• [Stored rows]:

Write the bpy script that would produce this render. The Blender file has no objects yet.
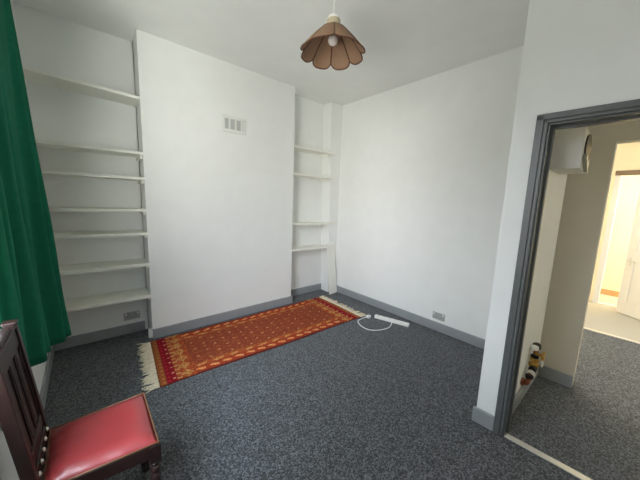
import bpy, bmesh, math, random
from math import sin, cos, pi, radians, sqrt, atan2
from mathutils import Vector, Matrix
random.seed(7)
S = bpy.context.scene
COL = S.collection

# ------------------------------------------------------------------ materials
def lin(c):
    return tuple(((v/255)/12.92 if v/255 <= .04045 else ((v/255+.055)/1.055)**2.4) for v in c)

def mat(name, rgb, rough=.6, noise=0.0, nscale=20.0, bump=0.0, bscale=80.0, metal=0.0, coat=0.0, spec=.5, sheen=0.0, trans=0.0):
    m = bpy.data.materials.new(name); m.use_nodes = True
    nt = m.node_tree; b = nt.nodes['Principled BSDF']
    c = lin(rgb)
    b.inputs['Roughness'].default_value = rough
    b.inputs['Metallic'].default_value = metal
    b.inputs['Coat Weight'].default_value = coat
    b.inputs['Specular IOR Level'].default_value = spec
    b.inputs['Sheen Weight'].default_value = sheen
    tc = nt.nodes.new('ShaderNodeTexCoord')
    n = nt.nodes.new('ShaderNodeTexNoise'); n.inputs['Scale'].default_value = nscale; n.inputs['Detail'].default_value = 4
    nt.links.new(tc.outputs['Object'], n.inputs['Vector'])
    r = nt.nodes.new('ShaderNodeValToRGB')
    r.color_ramp.elements[0].position = .3; r.color_ramp.elements[1].position = .7
    r.color_ramp.elements[0].color = tuple(max(0, v*(1-noise)) for v in c)+(1,)
    r.color_ramp.elements[1].color = tuple(min(1, v*(1+noise)) for v in c)+(1,)
    nt.links.new(n.outputs['Fac'], r.inputs['Fac']); nt.links.new(r.outputs['Color'], b.inputs['Base Color'])
    if bump:
        n2 = nt.nodes.new('ShaderNodeTexNoise'); n2.inputs['Scale'].default_value = bscale; n2.inputs['Detail'].default_value = 3
        nt.links.new(tc.outputs['Object'], n2.inputs['Vector'])
        bp = nt.nodes.new('ShaderNodeBump'); bp.inputs['Strength'].default_value = bump; bp.inputs['Distance'].default_value = .004
        nt.links.new(n2.outputs['Fac'], bp.inputs['Height']); nt.links.new(bp.outputs['Normal'], b.inputs['Normal'])
    return m

M = {}
M['wall'] = mat('white_wall_paint', (237, 238, 235), .75, .015, 6, .08, 120)
M['ceil'] = mat('white_ceiling_paint', (236, 237, 234), .85, .015, 5)
M['hallwall'] = mat('hall_wall_paint', (200, 194, 180), .75, .02, 6)
M['cream'] = mat('cream_wall_paint', (240, 226, 190), .75, .01, 6)
M['grey'] = mat('grey_gloss_paint', (148, 151, 153), .38, .03, 12)
M['doorgrey'] = mat('grey_door_frame_paint', (92, 95, 94), .38, .04, 12)
M['shelf'] = mat('white_shelf_paint', (239, 238, 229), .5, .015, 10)
M['white_plastic'] = mat('white_plastic', (236, 236, 230), .35, .01, 40)
M['dark_slot'] = mat('dark_slot', (70, 72, 72), .6, .05, 40)
M['vent'] = mat('vent_paint', (228, 229, 224), .55, .02, 30)
M['ventdark'] = mat('vent_recess', (186, 188, 185), .8, .03, 30)
M['wood'] = mat('dark_polished_oak', (36, 19, 16), .38, .35, 14, .1, 40, coat=.15)
M['leather'] = mat('red_leatherette', (142, 48, 50), .36, .08, 9, .15, 160, coat=.25)
M['piping'] = mat('worn_leather_edge', (112, 76, 50), .5, .2, 40)
M['stud'] = mat('nickel_studs', (205, 200, 190), .25, .05, 60, metal=.8)
M['steel'] = mat('grey_socket_plate', (176, 177, 174), .4, .03, 40)
M['copper'] = mat('copper_pipe', (150, 88, 62), .4, .15, 30, metal=.6)
M['brass'] = mat('brass_fitting', (205, 160, 80), .35, .1, 30, metal=.5)
M['black'] = mat('black_plastic', (26, 24, 24), .45, .1, 30)
M['tint'] = mat('brown_tinted_plastic', (62, 48, 32), .3, .08, 20)
M['metal'] = mat('satin_metal_strip', (216, 213, 205), .3, .06, 30, metal=.5)
M['chrome'] = mat('silver_catch', (170, 172, 166), .25, .05, 30, metal=.9)
M['cable'] = mat('white_cable', (235, 236, 236), .4, .01, 30)
M['fringe'] = mat('cream_cotton_fringe', (222, 208, 182), .9, .12, 60)
M['bulb'] = mat('opal_bulb_glass', (238, 228, 222), .25, .01, 30)
M['cap'] = mat('beige_woven_cap', (190, 178, 150), .7, .1, 60)
M['binding'] = mat('brown_rattan_binding', (92, 56, 34), .55, .2, 80)
M['palefloor'] = mat('pale_carpet', (176, 173, 162), .95, .05, 90, .3, 300)
M['door'] = mat('white_door_paint', (226, 222, 212), .45, .01, 10)
M['woodbar'] = mat('light_wood_skirting', (176, 142, 100), .5, .1, 12)
M['darkbar'] = mat('brown_header_bar', (122, 98, 68), .6, .1, 12)
M['upvc'] = mat('window_frame_paint', (238, 238, 236), .35, .01, 12)

def carpet(name, lo, mid, hi):
    m = bpy.data.materials.new(name); m.use_nodes = True
    nt = m.node_tree; b = nt.nodes['Principled BSDF']; b.inputs['Roughness'].default_value = .95
    b.inputs['Specular IOR Level'].default_value = .15
    b.inputs['Sheen Weight'].default_value = .15
    tc = nt.nodes.new('ShaderNodeTexCoord')
    n = nt.nodes.new('ShaderNodeTexVoronoi'); n.inputs['Scale'].default_value = 135; n.inputs['Randomness'].default_value = 1
    nt.links.new(tc.outputs['Object'], n.inputs['Vector'])
    r = nt.nodes.new('ShaderNodeValToRGB'); e = r.color_ramp.elements
    e[0].position = .15; e[0].color = lin(lo)+(1,)
    e[1].position = .95; e[1].color = lin(hi)+(1,)
    k = e.new(.5); k.color = lin(mid)+(1,)
    sp = nt.nodes.new('ShaderNodeSeparateColor'); nt.links.new(n.outputs['Color'], sp.inputs[0])
    nt.links.new(sp.outputs[0], r.inputs['Fac']); nt.links.new(r.outputs['Color'], b.inputs['Base Color'])
    bp = nt.nodes.new('ShaderNodeBump'); bp.inputs['Strength'].default_value = .3; bp.inputs['Distance'].default_value = .004
    nt.links.new(sp.outputs[1], bp.inputs['Height']); nt.links.new(bp.outputs['Normal'], b.inputs['Normal'])
    return m
M['carpet'] = carpet('blue_grey_speckled_carpet', (58, 59, 60), (78, 80, 82), (116, 119, 123))

def velvet():
    m = mat('green_curtain_cloth', (34, 122, 94), .8, .10, 30, .2, 300, sheen=0, spec=.15)
    nt = m.node_tree; b = nt.nodes['Principled BSDF']
    tr = nt.nodes.new('ShaderNodeBsdfTranslucent'); tr.inputs['Color'].default_value = lin((24, 120, 90))+(1,)
    mx = nt.nodes.new('ShaderNodeMixShader'); mx.inputs[0].default_value = .22
    nt.links.new(b.outputs[0], mx.inputs[1]); nt.links.new(tr.outputs[0], mx.inputs[2]); nt.links.new(mx.outputs[0], nt.nodes['Material Output'].inputs['Surface'])
    return m
M['curtain'] = velvet()

def rattan():
    m = mat('woven_rattan_panel', (180, 146, 116), .7, .05, 30)
    nt = m.node_tree; b = nt.nodes['Principled BSDF']
    tc = nt.nodes.new('ShaderNodeTexCoord')
    w = nt.nodes.new('ShaderNodeTexWave'); w.inputs['Scale'].default_value = 60; w.inputs['Distortion'].default_value = 1.5
    w.bands_direction = 'Z'
    nt.links.new(tc.outputs['Object'], w.inputs['Vector'])
    r = nt.nodes.new('ShaderNodeValToRGB')
    r.color_ramp.elements[0].color = lin((140, 106, 82))+(1,); r.color_ramp.elements[1].color = lin((190, 156, 126))+(1,)
    nt.links.new(w.outputs['Fac'], r.inputs['Fac']); nt.links.new(r.outputs['Color'], b.inputs['Base Color'])
    tr = nt.nodes.new('ShaderNodeBsdfTranslucent'); nt.links.new(r.outputs['Color'], tr.inputs['Color'])
    mx = nt.nodes.new('ShaderNodeMixShader'); mx.inputs[0].default_value = .3
    out = nt.nodes['Material Output']
    nt.links.new(b.outputs[0], mx.inputs[1]); nt.links.new(tr.outputs[0], mx.inputs[2]); nt.links.new(mx.outputs[0], out.inputs['Surface'])
    return m
M['rattan'] = rattan()

def glass():
    m = bpy.data.materials.new('window_glass'); m.use_nodes = True
    nt = m.node_tree; nt.nodes.remove(nt.nodes['Principled BSDF'])
    t = nt.nodes.new('ShaderNodeBsdfTransparent'); g = nt.nodes.new('ShaderNodeBsdfGlossy'); g.inputs['Roughness'].default_value = .02
    mx = nt.nodes.new('ShaderNodeMixShader'); mx.inputs[0].default_value = .06
    nt.links.new(t.outputs[0], mx.inputs[1]); nt.links.new(g.outputs[0], mx.inputs[2])
    nt.links.new(mx.outputs[0], nt.nodes['Material Output'].inputs['Surface'])
    return m
M['glass'] = glass()

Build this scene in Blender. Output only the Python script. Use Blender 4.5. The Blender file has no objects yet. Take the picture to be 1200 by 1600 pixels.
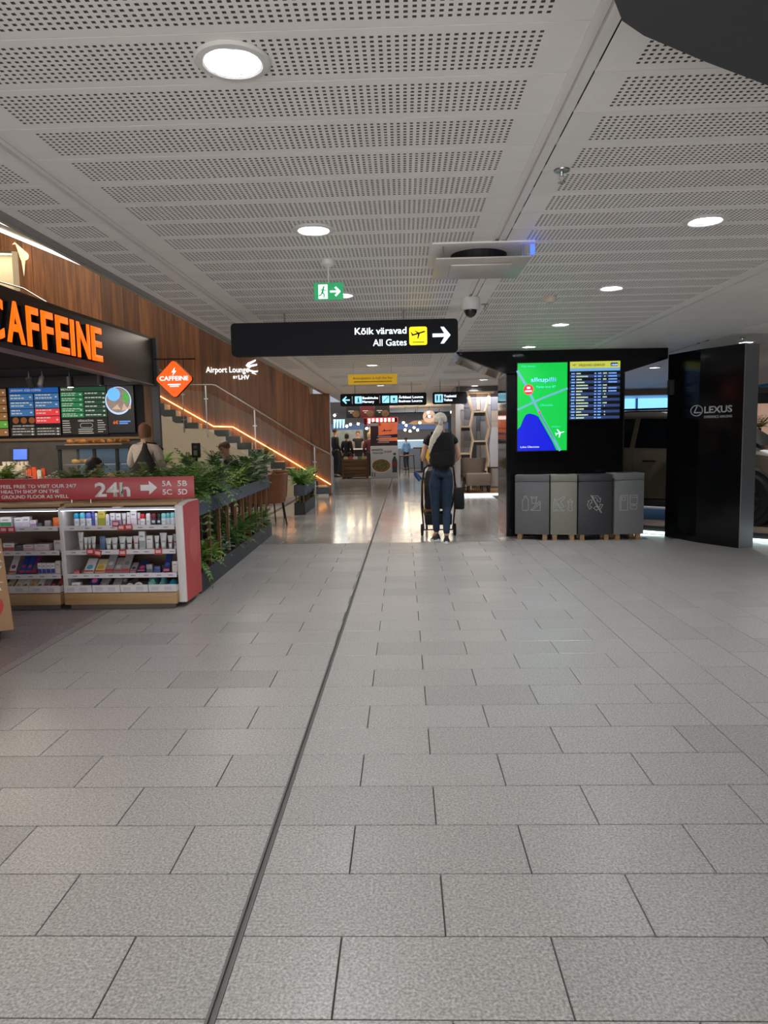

• [Given exercise]: Omitting all pictures, restate exactly the lines of the material from its start through the line that contains "return tuple(((v/255)/12.92 if".

• [Solution to this task]:
Write the bpy script that would produce this render. The Blender file has no objects yet.
import bpy, bmesh, math, random
from math import sin, cos, pi, radians, sqrt, atan2
from mathutils import Vector, Matrix
random.seed(7)
S = bpy.context.scene
COL = S.collection

# ------------------------------------------------------------------ materials
def lin(c):
    return tuple(((v/255)/12.92 if v/255 <= .04045 else ((v/255+.055)/1.055)**2.4) for v in c)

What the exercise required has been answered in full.